WHAT THE EXERCISE ASKS: Leaving out all pictures, copy exactly the lines from the one containing "What Blender Python" down to the one containing "COL = scene.collection", both of them included.

— start —

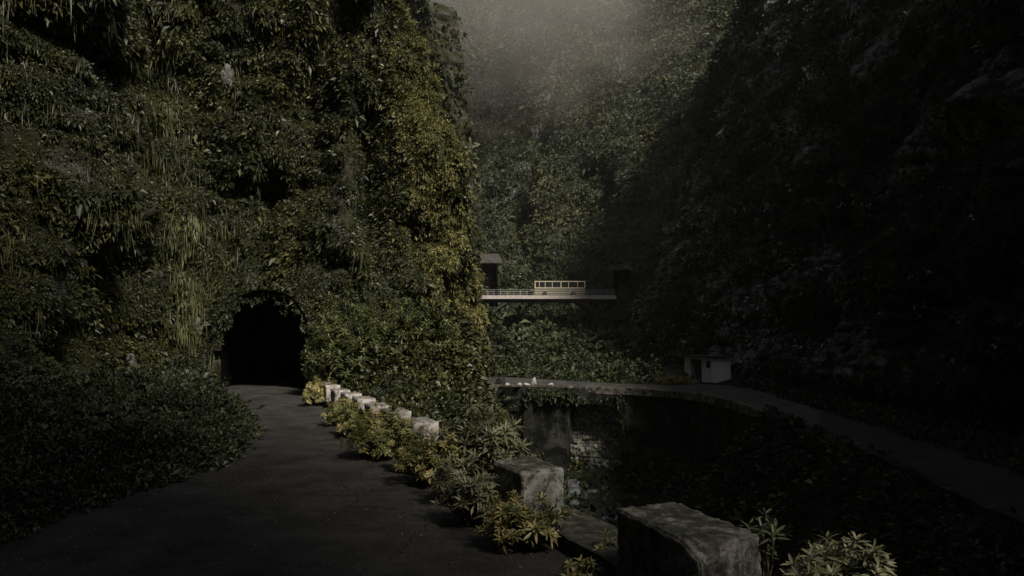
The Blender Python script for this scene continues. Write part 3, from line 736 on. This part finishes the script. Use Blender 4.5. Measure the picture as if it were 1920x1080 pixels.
def outcrops(P, spots, near=60, give=False):
    v = (P - CAM).reshape(-1, 3); ok = v[:, 1] > near; u = v[:, 0] / v[:, 1]; w = v[:, 2] / v[:, 1]; pts = []
    for a, b, r in spots:
        dd = np.where(ok, (u - (a - 960) / F) ** 2 + (w - (HOR - b) / F) ** 2, 9); dd = np.where(dd < 4e-4, v[:, 1], 1e6); pts.append((P.reshape(-1, 3)[dd.argmin()], r))
    if give: return pts
    def f(C):
        m = np.zeros(C.shape[:-1])
        for q, r in pts: m = np.maximum(m, np.exp(-((C - q) ** 2).sum(-1) / r ** 2))
        return m
    return f
ROCKY = outcrops(RP, [(1055, 70, 8), (1058, 110, 8), (1040, 135, 7), (990, 150, 7), (965, 190, 6), (985, 235, 5), (960, 290, 6), (945, 330, 5), (1285, 75, 6), (1265, 110, 6), (1230, 320, 5), (1260, 360, 6), (1215, 390, 5), (1300, 400, 6), (1240, 430, 6), (1210, 540, 4), (1290, 545, 4), (1385, 520, 4)])
foliage('cliff_foliage', RP, RN, 95000, 6, M_leafR, 0.0034, lambda C: patch(.14, -.3, .12, 81, (1, 1, 1.6))(C) * (C[..., 1] < 150) * (1 - .8 * ROCKY(C)), 3, out=.4, flush=1.2)
M_fleck = leaf_mat('pale_rock_chip', [(0.0, (0.12, 0.12, 0.11)), (0.5, (0.30, 0.30, 0.28)), (1.0, (0.62, 0.61, 0.58))], rough=.8, spec=.2)
foliage('rock_ledge_chips', RP, RN, 5200, 4, M_fleck, .0032, lambda C: (C[..., 1] < 140) * sm(.05, .35, fbm(C * np.array([.12, .12, .55]), 4, 95)) * np.interp(C[..., 1], [30, 60, 90, 140], [.12, 1, 1, .7]), 51, up=-.2, out=.2, flush=1.6, aspect=.7)
foliage('hillside_foliage', RP, RN, 115000, 6, M_leafB, 0.0032, lambda C: patch(.035, -.9, -.5, 91, (1, 1, .5))(C) * (C[..., 1] > 120) * (1 - .6 * ROCKY(C)), 4, out=.35, flush=1.6)
M_moss_lit = leaf_mat('sunlit_moss', [(0.0, (0.05, 0.058, 0.018)), (0.4, (0.17, 0.17, 0.055)), (0.8, (0.32, 0.29, 0.11)), (1.0, (0.46, 0.40, 0.2))], scale=0.5)  # golden moss; its pale tones also stand in for sunlight on the ridge
def rim(C):
    x, y, z = C[..., 0], C[..., 1], C[..., 2]
    xr = -2.9 - 0.16 * (z - 3)
    ridge = np.exp(-((x - xr - .7) / 1.5) ** 2) * sm(32.5, 33.5, y) * (1 - sm(50, 54, y)) * np.interp(z, [0, 4, 12, 22], [.5, 1, .8, .45])
    return ridge * (0.05 + sm(-.2, .15, fbm(C * np.array([.6, .6, .25]), 3, 66)))
foliage('sunlit_cliff_moss', LP, LN, 34000, 8, M_moss_lit, .0020, rim, 17, up=-.1, aspect=.3, lift=2.6, lim=(.05, .3))
ROCKS = [(432, 118, .55, 'pale bare rock high on the left cliff above the tunnel'), (262, 690, .32, 'pale rock low on the left cliff behind the roadside undergrowth'), (395, 478, .35, 'small grey rock just above the left side of the tunnel mouth'), (385, 600, .4, 'grey rock face beside the left edge of the tunnel mouth')]
for i, (a, b, r, lab) in enumerate(ROCKS):
    q, _ = outcrops(LP, [(a, b, r)], 5, True)[0]; q = q + (CAM - q) / np.linalg.norm(CAM - q) * -.06
    stone('rock_outcrop', tuple(q), (r * .75, r * .55, r * 1.15), M_outcrop, i * 2 + 1, lab, 'rock', 'pale rocks showing through the cliff foliage')
# hanging creepers on the left cliff: long thin strands
def creepers(count, keep, seed, mat=M_leafL):
    r = np.random.default_rng(seed); p, n, dist = surf_sample(LP, LN, count, keep, True, seed)
    k = 7; m = count * k; p = np.repeat(p, k, 0); n = np.repeat(n, k, 0); L = np.repeat(np.exp(r.normal(0.0, .5, count)) * .55, k) * r.uniform(.6, 1.2, m)
    base = p + r.normal(0, .12, (m, 3)) + n * .18; d = r.normal(0, .12, (m, 3)) + n * .12; d[:, 2] -= 1; d /= np.linalg.norm(d, axis=1, keepdims=True)
    V, Q = leaf_quads(base, d, L, np.full(m, .022) * r.uniform(.6, 1.5, m), n + r.normal(0, .3, (m, 3)), 0)
    t = np.repeat(np.clip(r.beta(3, 2, count), 0, 1), k)
    o = np_mesh('hanging_creepers', V, Q, mat, False, None, np.repeat(t, 4)); tag(o, kind='stuff')
_vp = outcrops(LP, [(362, v_, .8) for v_ in (430, 470, 510, 550, 590)], 5, True)
def _vk(C):
    m = np.zeros(C.shape[:-1])
    for q, r in _vp: m = np.maximum(m, np.exp(-((C - q) ** 2).sum(-1) / .35) * ((C[..., 1] - q[1]) < 2))
    return m
creepers(110, _vk, 10, M_shrub)
creepers(1700, notunnel(lambda C: patch(.22, 0.05, .3, 77, (1, 1, .25))(C) * (C[..., 1] < 56) * (C[..., 2] > 3)), 9)

# ground vegetation
GN = normals_grid(GP); GN *= np.sign(GN[..., 2:3])
def veg_mask(C):
    x, y = C[..., 0], C[..., 1]; xn = np.interp(y, [q[1] for q in NEAR[::-1]], [q[0] for q in NEAR[::-1]])
    return ((x > xL(y) + 0.5) & (x < xn - .2) & (y < 58) & (y > 2)) * (0.15 + sm(-.3, .2, fbm(C * .5, 3, 5)))
foliage('ravine_undergrowth', GP, GN, 45000, 6, M_leafR, 0.0048, lambda C: veg_mask(C) * ~((C[..., 1] > 17) & (C[..., 0] < 2)), 11, up=1.0, lim=(0.08, 2))
foliage('bank_undergrowth', GP, GN, 40000, 7, M_leafL, 0.0055, lambda C: veg_mask(C) * ((C[..., 1] > 15) & (C[..., 0] < 2)), 12, up=1.0, lift=1.6, lim=(.08, 2))
def far_mask(C):
    x, y = C[..., 0], C[..., 1]; yn = np.interp(x, [q[0] for q in FAR[:5]] + [14, 30], [q[1] for q in FAR[:5]] + [64.5, 66])
    return (0.12 + sm(-.25, .15, billow(C * .2, 3, 3))) * ((y > yn + .6) & ~((x > 14) & (y < 72)))
foliage('valley_undergrowth', GP, GN, 26000, 7, M_leafB, 0.005, far_mask, 13, up=1.0, lift=1.2)
foliage('ravine_undergrowth', GP, GN, 5000, 6, M_shrub, 0.0045, lambda C: ((C[..., 1] > 59) & (C[..., 1] < 68) & (C[..., 0] > 2) & (C[..., 0] < 10) & (C[..., 2] < -2.5)) * 1.0, 14, up=1.0)  # lighter leaves stand in for light on the slope behind the arch

def wall_plants():
    r = bpy.data.objects['stone_viaduct']; A = np.array([-5.2, 62.6]); B = np.array([9.4, 56.75]); U = np.linalg.norm(B - A)
    us = np.linspace(0, U, 60); zs = np.linspace(-9, ZF - .3, 30); P = np.zeros((60, 30, 3)); d = (B - A) / U
    P[..., :2] = (A + us[:, None] * d)[:, None]; P[..., 2] = zs[None]; N = np.zeros_like(P); N[..., 0] = d[1]; N[..., 1] = -d[0]
    u1, u2 = 9.6, 14.1
    def k(C):
        u = ((C[..., :2] - A) * d).sum(-1); return (0.02 + sm(0, .3, fbm(C * .5, 3, 6))) * ~((u > u1 - 2.4) & (u < u2 + .6) & (C[..., 2] < -2.6))
    o = foliage('hanging_plants', P, N, 2600, 6, M_leafR, .0034, k, 41, up=-.3, parent=r, kind=None); o.location = (-3, -60, 8.7)
wall_plants()
def verge(C):
    x, y = C[..., 0], C[..., 1]; xf = np.interp(y, [q[1] for q in FAR[::-1] if q[1] < 60], [q[0] for q in FAR[::-1] if q[1] < 60]); xn = np.interp(y, [q[1] for q in NEAR[::-1]], [q[0] for q in NEAR[::-1]])
    return ((x > xf - .35) & (x < 22) & (y > 9) & (y < 60)) * 1.0 + ((x > xn - .7) & (x < xn + .35) & (y > 9) & (y < 50)) * 1.6 * sm(-.1, .2, fbm(C * .4, 3, 8))
foliage('verge_undergrowth', GP, GN, 12000, 6, M_leafR, .0045, verge, 44, up=1.0, lim=(.06, 1))
# left roadside undergrowth: humped bank between the road and the cliff
def left_bank():
    xs = np.arange(-16, -4.0, .2); ys = np.arange(1.5, 31, .2); X, Y = np.meshgrid(xs, ys, indexing='ij')
    edge = np.interp(Y, [1.5, 5, 9.1, 11.1, 12.9, 16.2, 20, 25, 31], [-4.9, -5.2, -5.4, -5.4, -5.3, -5.6, -7.4, -9.6, -13.4])
    edge = edge + 0.35 * fbm(np.stack([X * 0, Y, X * 0], -1) * .5, 3, 3)
    t = np.clip((edge - X), 0, 20); p = np.stack([X, Y, 0 * X], -1)
    H = np.interp(Y, [1.5, 9, 14, 20, 25, 31], [0.15, 0.3, 0.45, 0.72, 0.5, .3])
    Z = -0.3 + (H + .3) * (1 - np.exp(-t * 1.6)) + 0.0 * t + (0.34 * billow(p * .75, 3, 6) + .1) * sm(0, 1, t)
    P = np.stack([X, Y, Z], -1); N = normals_grid(P); N *= np.sign(N[..., 2:3])
    o = np_mesh('roadside_bank', P, grid_faces(len(xs), len(ys)), M_soil); tag(o, kind='structure')
    f = foliage('roadside_undergrowth', P, N, 60000, 8, M_leafU, 0.0038, lambda C: (C[..., 2] > -.2) * 1.0, 15, up=.9, aspect=.45, lift=2.6, lim=(.04, .4), droop=.3)
left_bank()

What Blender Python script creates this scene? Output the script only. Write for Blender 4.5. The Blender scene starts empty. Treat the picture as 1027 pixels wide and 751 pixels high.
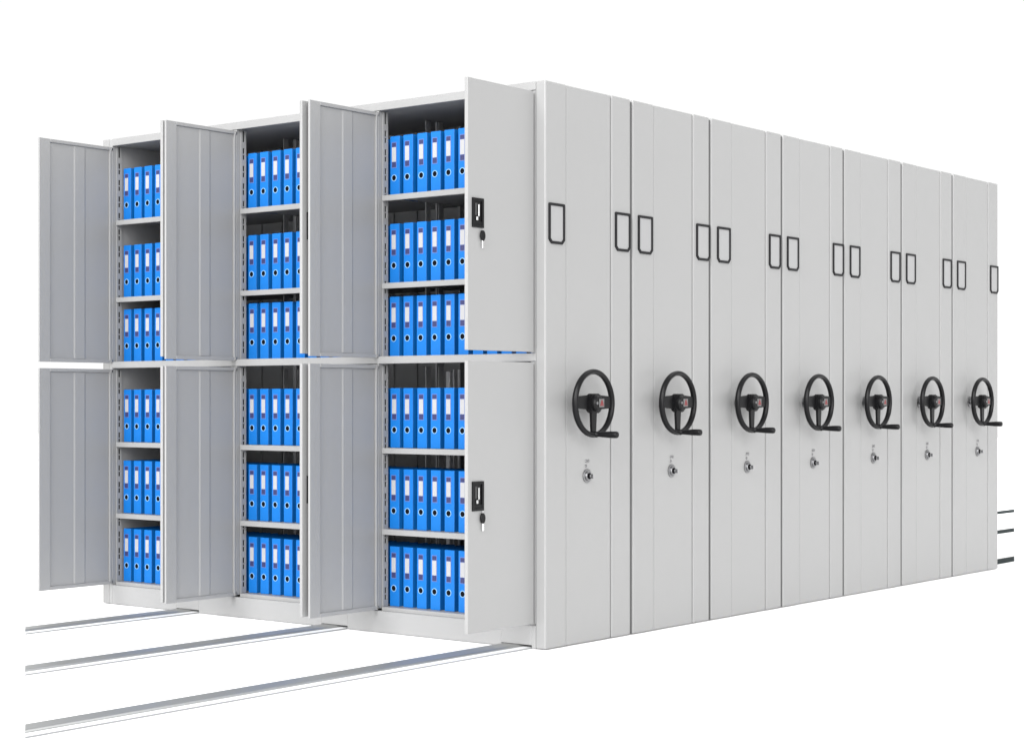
import bpy, bmesh, math, random
from mathutils import Vector, Matrix
random.seed(7)
R = math.radians
scene = bpy.context.scene
COL = scene.collection

# ------------------------------------------------------------------ materials
def mat(name, col, rough=0.5, metal=0.0, spec=0.5, noise=0.0, nscale=6.0, bump=0.0, bscale=400.0, coat=0.0):
    m = bpy.data.materials.new(name); m.use_nodes = True
    nt = m.node_tree; b = nt.nodes['Principled BSDF']
    b.inputs['Base Color'].default_value = (*col, 1)
    b.inputs['Roughness'].default_value = rough
    b.inputs['Metallic'].default_value = metal
    b.inputs['Specular IOR Level'].default_value = spec
    b.inputs['Coat Weight'].default_value = coat
    tc = nt.nodes.new('ShaderNodeTexCoord')
    if noise:
        n = nt.nodes.new('ShaderNodeTexNoise'); n.inputs['Scale'].default_value = nscale; n.inputs['Detail'].default_value = 5
        nt.links.new(tc.outputs['Object'], n.inputs['Vector'])
        mr = nt.nodes.new('ShaderNodeMapRange')
        mr.inputs['To Min'].default_value = 1 - noise; mr.inputs['To Max'].default_value = 1 + noise
        nt.links.new(n.outputs['Fac'], mr.inputs['Value'])
        mx = nt.nodes.new('ShaderNodeMix'); mx.data_type = 'RGBA'; mx.blend_type = 'MULTIPLY'
        mx.inputs['Factor'].default_value = 1
        mx.inputs['A'].default_value = (*col, 1)
        nt.links.new(mr.outputs['Result'], mx.inputs['B'])
        nt.links.new(mx.outputs['Result'], b.inputs['Base Color'])
        mr2 = nt.nodes.new('ShaderNodeMapRange')
        mr2.inputs['To Min'].default_value = max(0, rough - .06); mr2.inputs['To Max'].default_value = min(1, rough + .06)
        nt.links.new(n.outputs['Fac'], mr2.inputs['Value']); nt.links.new(mr2.outputs['Result'], b.inputs['Roughness'])
    if bump:
        n2 = nt.nodes.new('ShaderNodeTexNoise'); n2.inputs['Scale'].default_value = bscale; n2.inputs['Detail'].default_value = 2
        nt.links.new(tc.outputs['Object'], n2.inputs['Vector'])
        bp = nt.nodes.new('ShaderNodeBump'); bp.inputs['Strength'].default_value = bump; bp.inputs['Distance'].default_value = .001
        nt.links.new(n2.outputs['Fac'], bp.inputs['Height']); nt.links.new(bp.outputs['Normal'], b.inputs['Normal'])
    return m

PAINT = (0.222, 0.222, 0.2215)
M = {
 'paint':   mat('grey_powder_coat', PAINT, .42, noise=.012, nscale=2.5, bump=.06, bscale=9),
 'inner':   mat('grey_powder_coat_inside', PAINT, .5, noise=.012, nscale=2.5),
 'seal':    mat('grey_rubber_seal', (.075, .075, .075), .75, spec=.2),
 'seam':    mat('painted_groove_shade', (.11, .11, .11), .7, spec=.2),  # dark tone stands in for shade inside the panel groove
 'lever':   mat('worn_chrome', (.34, .34, .34), .3, metal=1),
 'slide':   mat('dark_grey_slide', (.035, .035, .035), .45, spec=.2),
 'hole_shade':    mat('painted_hole_shade', (.004, .004, .005), .9, spec=.05),  # near-black colour stands in for shade inside holes and slots
 'black':   mat('black_plastic', (.005, .005, .0055), .33, spec=.13, noise=.05, nscale=30),
 'blackm':  mat('black_frame_plastic', (.006, .006, .007), .5, spec=.18),
 'card':    mat('grey_card_window', (.232, .232, .234), .35),
 'chrome':  mat('chrome', (.62, .62, .62), .16, metal=1),
 'lockm':   mat('dull_nickel', (.20, .20, .205), .34, metal=1),
 'steel':   mat('zinc_steel', (.33, .335, .33), .40, metal=.75, noise=.02, nscale=3),
 'zinc':    mat('bright_zinc_post', (.66, .66, .67), .45, metal=.3),
 'flange':  mat('pale_zinc_flange', (.78, .79, .80), .35),
 'edge_shade':     mat('painted_flange_edge_shade', (.22, .225, .23), .45),  # grey painted as the shadow line of the flange edge
 'steel_shade':  mat('steel_painted_shade', (.024, .031, .032), .85, spec=.08, noise=.1, nscale=12),  # rail steel with shade and dark reflections put into its colour
 'blue':    mat('blue_binder_board', (.002, .108, .37), .45, spec=.3, noise=.03, nscale=14),
 'navy':    mat('navy_binder_lining', (.004, .02, .085), .6),
 'white':   mat('white_label_paper', (.29, .29, .30), .6),
 'purple':  mat('dark_purple_print', (.016, .019, .080), .55),
 'lilac':   mat('lilac_print', (.07, .12, .33), .55),
 'ring':    mat('pale_metal_ring', (.22, .40, .62), .4, metal=.2),
 'red':     mat('red_enamel', (.13, .006, .008), .4),
 'badge':   mat('grey_badge', (.085, .085, .085), .4),
 'floor':   mat('white_studio_floor', (.86, .86, .86), .75, spec=.1, noise=.004, nscale=1.5),
}

# ------------------------------------------------------------------ mesh helpers
def box_bm(bm, x0, x1, y0, y1, z0, z1, bev=0.0, mi=0, seg=1):
    r = bmesh.ops.create_cube(bm, size=1)
    vs = r['verts']
    sx, sy, sz = x1-x0, y1-y0, z1-z0
    for v in vs:
        v.co = Vector(((v.co.x+.5)*sx+x0, (v.co.y+.5)*sy+y0, (v.co.z+.5)*sz+z0))
    fs = {f for v in vs for f in v.link_faces}
    for f in fs: f.material_index = mi
    if bev:
        es = list({e for v in vs for e in v.link_edges})
        bmesh.ops.bevel(bm, geom=es, offset=min(bev, .45*min(sx, sy, sz)), segments=seg, affect='EDGES', profile=.5)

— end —

TASK OUTPUT:
What Blender Python script creates this scene? Output the script only. Write for Blender 4.5. The Blender scene starts empty. Treat the picture as 1027 pixels wide and 751 pixels high.
import bpy, bmesh, math, random
from mathutils import Vector, Matrix
random.seed(7)
R = math.radians
scene = bpy.context.scene
COL = scene.collection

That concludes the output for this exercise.